Per non parlare dell’attuale sindaco e presidente della provincia di Crotone, Nicodemo Parrilla. Sul suo conto, il pentito Francesco Farao non ha dubbi: “È stato eletto grazie al sostegno dei componenti della cosca. Fu sempre Vittorio Farao a dirmi e a dirci che avremmo dovuto votare Parrilla. In definitiva posso affermare che tutti i sindaci di Cirò Marina hanno sempre goduto dell’appoggio elettorale della cosca Farao. Sarebbe stato “impossibile”, secondo il collaboratore, svolgere le funzioni amministrative “senza l’accordo” con i boss.
A Cirò, infatti, non era la ‘ndrangheta a bussare alla porta del comune. Piuttosto le case dei boss diventavano quasi un luogo di pellegrinaggio degli aspiranti politici: “Erano i candidati a sindaci a recarsi direttamente dagli esponenti apicali della cosca”. I voti significano soldi. E la ‘ndrangheta li fa anche con il business dell’accoglienza.
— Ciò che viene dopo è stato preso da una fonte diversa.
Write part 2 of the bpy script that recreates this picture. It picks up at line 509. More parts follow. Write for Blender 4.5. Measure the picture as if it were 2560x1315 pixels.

Ecco che il pentito fornisce un altro importante riscontro a quanto già scoperto dalla Dda con l’operazione Stige. Francesco Farao, infatti, ha raccontato come la casa di cura “Sant’Antonio”, tra il 2013 e il 2015, era diventata una discoteca per poi trasformarsi in centro di accoglienza per migranti minori non accompagnati: “So che questa struttura è stata adibita a ricovero per migranti. Sono stati gli accoscati Siena Salvatore, Carmine e Michele a parlarmene. Mi dissero che avevano trovato un soggetto napoletano di nome Esposito Aniello capace, grazie alle sue entrature in Prefettura, di adibire la struttura a centro di accoglienza. L’allestimento di un centro migranti nella struttura è affare della cosca”.
Un affare di cui “era informato anche il sindaco Roberto Siciliani” dove gli affiliati si recavano per “richiedere i pagamenti arretrati per la struttura”. Dai migranti al pesce è sempre la ‘ndrangheta che comanda: “Il porto di Cirò è in tutto e per tutto controllato dagli uomini della cosca Farao con la compiacenza dei sindaci e dei vari componenti dell’amministrazione comunale che nel tempo si sono succeduti”.